→ Instruction
Say how many lines of the listing below contain "pixels", giving the number and nothing else.
-- Start Supplied material --
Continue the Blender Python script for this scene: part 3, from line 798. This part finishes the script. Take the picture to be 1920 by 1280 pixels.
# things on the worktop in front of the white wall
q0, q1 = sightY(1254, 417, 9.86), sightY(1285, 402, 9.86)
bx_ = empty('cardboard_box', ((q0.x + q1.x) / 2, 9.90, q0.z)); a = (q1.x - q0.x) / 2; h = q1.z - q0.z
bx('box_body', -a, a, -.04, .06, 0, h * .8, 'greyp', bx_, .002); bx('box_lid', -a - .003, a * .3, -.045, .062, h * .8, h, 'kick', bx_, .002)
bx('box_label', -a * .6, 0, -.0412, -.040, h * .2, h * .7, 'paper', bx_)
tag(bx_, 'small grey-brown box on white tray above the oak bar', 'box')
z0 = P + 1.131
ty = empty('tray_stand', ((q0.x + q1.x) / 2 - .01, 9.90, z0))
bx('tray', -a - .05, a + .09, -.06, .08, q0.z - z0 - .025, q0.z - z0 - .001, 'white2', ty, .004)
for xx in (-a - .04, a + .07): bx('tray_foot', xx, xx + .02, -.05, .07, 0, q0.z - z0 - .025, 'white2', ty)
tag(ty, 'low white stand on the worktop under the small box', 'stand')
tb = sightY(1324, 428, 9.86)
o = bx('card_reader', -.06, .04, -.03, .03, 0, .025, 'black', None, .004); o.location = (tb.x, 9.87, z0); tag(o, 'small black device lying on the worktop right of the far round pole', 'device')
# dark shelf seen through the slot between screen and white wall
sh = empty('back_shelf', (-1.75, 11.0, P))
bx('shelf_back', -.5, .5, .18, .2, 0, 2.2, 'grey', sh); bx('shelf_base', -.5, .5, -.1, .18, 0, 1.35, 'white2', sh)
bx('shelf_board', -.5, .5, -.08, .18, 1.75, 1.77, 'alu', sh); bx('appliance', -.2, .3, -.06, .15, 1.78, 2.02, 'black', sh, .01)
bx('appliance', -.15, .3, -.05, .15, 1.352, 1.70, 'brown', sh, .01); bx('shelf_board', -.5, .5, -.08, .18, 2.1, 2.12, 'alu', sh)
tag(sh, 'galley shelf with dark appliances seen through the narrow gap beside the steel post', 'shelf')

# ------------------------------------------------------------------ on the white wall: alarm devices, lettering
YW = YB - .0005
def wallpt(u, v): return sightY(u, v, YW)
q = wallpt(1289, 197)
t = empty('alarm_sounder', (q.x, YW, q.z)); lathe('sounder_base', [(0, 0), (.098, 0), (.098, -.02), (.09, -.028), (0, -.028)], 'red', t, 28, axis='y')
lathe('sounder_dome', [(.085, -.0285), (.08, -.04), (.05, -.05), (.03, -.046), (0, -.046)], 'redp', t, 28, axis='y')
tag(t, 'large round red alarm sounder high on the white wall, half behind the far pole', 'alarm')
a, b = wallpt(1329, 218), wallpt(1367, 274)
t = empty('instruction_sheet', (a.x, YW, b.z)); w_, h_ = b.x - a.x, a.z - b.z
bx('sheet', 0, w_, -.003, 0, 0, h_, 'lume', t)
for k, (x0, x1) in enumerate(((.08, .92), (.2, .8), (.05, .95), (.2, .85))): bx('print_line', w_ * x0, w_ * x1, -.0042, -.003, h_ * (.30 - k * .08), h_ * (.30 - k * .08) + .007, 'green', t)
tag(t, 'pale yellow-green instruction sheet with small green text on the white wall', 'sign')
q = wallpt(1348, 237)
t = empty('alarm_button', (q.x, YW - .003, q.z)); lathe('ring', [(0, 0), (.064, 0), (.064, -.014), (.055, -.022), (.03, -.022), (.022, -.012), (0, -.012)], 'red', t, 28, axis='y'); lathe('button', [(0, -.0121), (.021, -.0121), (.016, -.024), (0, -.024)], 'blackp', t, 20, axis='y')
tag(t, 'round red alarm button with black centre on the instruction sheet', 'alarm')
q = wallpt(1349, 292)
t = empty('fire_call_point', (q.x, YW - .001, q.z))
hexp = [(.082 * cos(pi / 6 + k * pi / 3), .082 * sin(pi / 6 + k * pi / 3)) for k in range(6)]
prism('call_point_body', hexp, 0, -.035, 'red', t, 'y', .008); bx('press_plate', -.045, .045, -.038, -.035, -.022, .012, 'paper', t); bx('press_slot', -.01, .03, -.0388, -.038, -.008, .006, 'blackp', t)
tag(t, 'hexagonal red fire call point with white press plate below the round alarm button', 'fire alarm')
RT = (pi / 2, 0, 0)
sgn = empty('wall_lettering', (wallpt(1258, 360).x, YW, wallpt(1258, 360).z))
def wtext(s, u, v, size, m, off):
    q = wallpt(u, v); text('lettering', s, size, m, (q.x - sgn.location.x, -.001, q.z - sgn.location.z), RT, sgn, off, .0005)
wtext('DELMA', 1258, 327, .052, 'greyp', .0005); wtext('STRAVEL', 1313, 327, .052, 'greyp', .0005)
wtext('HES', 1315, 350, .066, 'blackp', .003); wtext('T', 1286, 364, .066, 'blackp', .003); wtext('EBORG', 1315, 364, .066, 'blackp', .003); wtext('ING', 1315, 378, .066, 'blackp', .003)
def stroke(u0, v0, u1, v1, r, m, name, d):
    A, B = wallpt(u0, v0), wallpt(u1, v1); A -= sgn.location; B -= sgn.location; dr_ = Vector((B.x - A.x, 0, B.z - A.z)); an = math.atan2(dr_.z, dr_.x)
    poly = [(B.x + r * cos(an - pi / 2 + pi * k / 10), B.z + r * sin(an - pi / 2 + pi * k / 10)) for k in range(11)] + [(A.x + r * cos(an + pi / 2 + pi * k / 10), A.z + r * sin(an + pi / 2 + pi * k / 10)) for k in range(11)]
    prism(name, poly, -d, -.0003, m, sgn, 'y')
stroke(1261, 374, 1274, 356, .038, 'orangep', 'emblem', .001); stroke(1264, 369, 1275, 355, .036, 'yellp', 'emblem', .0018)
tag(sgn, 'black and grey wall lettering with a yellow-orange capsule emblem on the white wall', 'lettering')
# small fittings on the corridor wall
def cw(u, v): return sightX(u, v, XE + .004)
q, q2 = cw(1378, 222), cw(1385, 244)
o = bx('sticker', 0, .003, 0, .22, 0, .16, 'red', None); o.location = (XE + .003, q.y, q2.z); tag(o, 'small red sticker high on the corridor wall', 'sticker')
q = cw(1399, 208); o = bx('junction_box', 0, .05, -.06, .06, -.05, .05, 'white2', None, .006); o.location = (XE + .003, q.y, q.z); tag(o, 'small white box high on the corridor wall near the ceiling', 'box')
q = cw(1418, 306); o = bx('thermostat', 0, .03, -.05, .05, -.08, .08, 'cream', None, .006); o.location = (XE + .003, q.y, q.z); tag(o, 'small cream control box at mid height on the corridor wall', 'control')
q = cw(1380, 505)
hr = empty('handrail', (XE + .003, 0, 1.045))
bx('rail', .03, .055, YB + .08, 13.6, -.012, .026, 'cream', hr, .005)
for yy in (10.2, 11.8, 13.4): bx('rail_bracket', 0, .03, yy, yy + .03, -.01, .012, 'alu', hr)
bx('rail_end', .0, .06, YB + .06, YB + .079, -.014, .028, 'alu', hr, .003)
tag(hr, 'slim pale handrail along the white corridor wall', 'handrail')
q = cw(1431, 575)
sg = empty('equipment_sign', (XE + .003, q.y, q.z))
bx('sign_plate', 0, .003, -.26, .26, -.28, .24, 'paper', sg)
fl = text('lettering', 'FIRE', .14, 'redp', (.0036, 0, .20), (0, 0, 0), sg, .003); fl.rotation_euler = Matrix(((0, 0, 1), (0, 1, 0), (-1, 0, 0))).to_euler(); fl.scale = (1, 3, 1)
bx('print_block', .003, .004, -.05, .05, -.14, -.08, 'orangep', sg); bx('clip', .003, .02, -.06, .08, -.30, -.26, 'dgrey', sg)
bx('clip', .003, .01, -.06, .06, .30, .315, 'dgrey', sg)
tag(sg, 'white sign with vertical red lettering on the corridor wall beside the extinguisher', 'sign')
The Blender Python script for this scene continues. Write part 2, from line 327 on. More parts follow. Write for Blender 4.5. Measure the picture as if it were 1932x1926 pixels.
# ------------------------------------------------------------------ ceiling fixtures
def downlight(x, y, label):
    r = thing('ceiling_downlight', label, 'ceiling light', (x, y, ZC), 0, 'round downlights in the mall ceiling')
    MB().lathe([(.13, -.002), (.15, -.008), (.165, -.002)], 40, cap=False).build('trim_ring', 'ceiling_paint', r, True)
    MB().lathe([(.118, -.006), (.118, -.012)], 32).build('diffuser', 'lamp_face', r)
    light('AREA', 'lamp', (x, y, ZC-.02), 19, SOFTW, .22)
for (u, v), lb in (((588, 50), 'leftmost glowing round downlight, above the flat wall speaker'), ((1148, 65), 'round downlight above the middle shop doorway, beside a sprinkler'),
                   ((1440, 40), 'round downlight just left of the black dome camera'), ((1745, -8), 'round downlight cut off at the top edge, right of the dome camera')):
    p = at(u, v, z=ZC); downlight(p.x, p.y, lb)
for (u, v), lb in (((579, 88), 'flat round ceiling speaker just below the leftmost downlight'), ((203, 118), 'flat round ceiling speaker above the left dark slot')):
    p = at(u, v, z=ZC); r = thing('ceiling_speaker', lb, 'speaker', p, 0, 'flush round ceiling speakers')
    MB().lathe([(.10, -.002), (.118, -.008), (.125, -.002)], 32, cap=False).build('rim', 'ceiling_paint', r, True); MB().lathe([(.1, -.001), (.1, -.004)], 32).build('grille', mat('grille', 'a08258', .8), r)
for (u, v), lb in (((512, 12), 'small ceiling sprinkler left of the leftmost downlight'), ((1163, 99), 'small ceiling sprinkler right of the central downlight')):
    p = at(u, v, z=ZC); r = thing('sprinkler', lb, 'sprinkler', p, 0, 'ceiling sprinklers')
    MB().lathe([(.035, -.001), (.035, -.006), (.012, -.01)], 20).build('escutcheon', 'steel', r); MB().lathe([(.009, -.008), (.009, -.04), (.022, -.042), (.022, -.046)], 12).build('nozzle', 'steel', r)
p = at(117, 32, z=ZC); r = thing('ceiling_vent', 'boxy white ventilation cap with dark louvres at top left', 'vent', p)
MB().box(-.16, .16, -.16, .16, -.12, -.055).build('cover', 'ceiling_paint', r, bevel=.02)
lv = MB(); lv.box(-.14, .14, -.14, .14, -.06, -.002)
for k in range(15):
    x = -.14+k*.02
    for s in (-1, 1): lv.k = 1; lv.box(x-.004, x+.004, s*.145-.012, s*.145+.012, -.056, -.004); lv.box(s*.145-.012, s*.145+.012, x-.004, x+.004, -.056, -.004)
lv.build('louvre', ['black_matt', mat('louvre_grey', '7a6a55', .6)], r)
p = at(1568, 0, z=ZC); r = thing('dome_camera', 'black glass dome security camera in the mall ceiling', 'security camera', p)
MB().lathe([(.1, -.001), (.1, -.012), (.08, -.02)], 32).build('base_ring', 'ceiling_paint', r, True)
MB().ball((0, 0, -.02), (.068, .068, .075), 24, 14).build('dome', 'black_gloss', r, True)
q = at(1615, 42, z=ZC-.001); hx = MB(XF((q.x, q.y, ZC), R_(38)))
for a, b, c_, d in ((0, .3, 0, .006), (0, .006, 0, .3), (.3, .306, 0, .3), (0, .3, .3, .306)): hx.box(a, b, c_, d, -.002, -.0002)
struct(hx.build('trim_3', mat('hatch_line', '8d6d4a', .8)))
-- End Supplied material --
→ Correct answer
2